Samuel Allen Taylor
The sonic creations of composer, classical guitarist and electro-acoustic artist, Samuel Allen Taylor, explore the point of intersection between electronic and acoustic sound media, and the live-performance-based transformation of their qualities. His work seeks a synthesis of the notated and improvised musical traditions, and navigates the spiritual feedback network between performing artists, technological instruments, electro-acoustic vibrations, and audience.
Mr. Taylor currently resides in Winston-Salem, NC, where he works as composer, performer, and as classical guitar instructor at Salem College, where he has helped to establish the new Bachelor of Music program in Guitar Performance.
In the spring of 2015, his composition, Radio Dream Voice, received its world premiere by pianist Barbara-Lister Sink in the Legacy Alive! Concert series at Salem College, and last year his work, Tableaux, was performed at the Clark Theatre at Lincoln Center (New York, New York).
As a longtime collaborator with alban elved dance company, Mr. Taylor has created the music for Vita, which was presented at the Southeastern Center for Contemporary Art (Winston-Salem, NC) and Emory and Henry College (Emory, VA).
“Mindful of the sharp differences between Fields’ cleanly linear drawings and Ruckman’s fluidly expressionistic paintings, Taylor sought to sonically mediate those contrasting visual languages while working toward the larger, shared goal of honoring the 12 Jupiter genii. Although his medium is electronic sound, his experience during and immediately following the project’s invocation rituals was multi-sensory, manifested in both auditory and visual impressions. All remained strongly present for him when he set about composing, as ideals he hoped to approximate with the digital technology at his disposal. In addition to computer programs simulating the range of sounds a 1960s- vintage modular synthesizer offers, Taylor employed several other strategies to this end. These included transformation of orchestral and percussion-derived sounds; processing and recomposition of sound recordings the National Aeronautics and Space Administration (NASA) made of Jupiter and its 67 moons; and an indeterminate, open- channel sound-generating process that Taylor calls “electric discourse.” The latter phrase hints at his idea that the process extends his communication with the Jupiter genii, enabling him to encourage their participation. He experimented freely and intuitively with all these sources in order to select the sounds that make up his composition. A quadrophonic (four-channel) process allowed him to direct sounds at the listener from any of several different directions, in effect situating the sounds in space as well as in time. Not only do they emanate from the four discrete channels, but they also seem to move through the spaces in between. The multi-tracking phase of Taylor’s process is analogous to traditional composition in the sense that he began each of this work’s 12 movements with a motif on which he then elaborated. Furthermore, he structured the music so that each movement echoes in one or more of the other movements. The movements‘ titles are identical to those of Fields’ drawings and Ruckman’s paintings.
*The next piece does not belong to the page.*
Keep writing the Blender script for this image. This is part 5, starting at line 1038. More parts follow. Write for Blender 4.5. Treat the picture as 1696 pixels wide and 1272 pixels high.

Unlike his collaborators, who created their contributions to the project sequentially, Taylor worked on all 12 movements of his composition simultaneously, moving back and forth from one to another until he had finished them all. The movements vary in length from about three to seven minutes, not counting the brief interludes that link them into a single listening experience of about one hour’s duration.
Because it exists as a recording to be played in a gallery with the project’s 24 visual artworks on exhibition, viewer/listeners will presumably enter and leave at different times, depending on their personal schedules and attention spans. For that reason Taylor composed it as a continuous form, independent of conventional structure, circling back on itself without beginning or end.”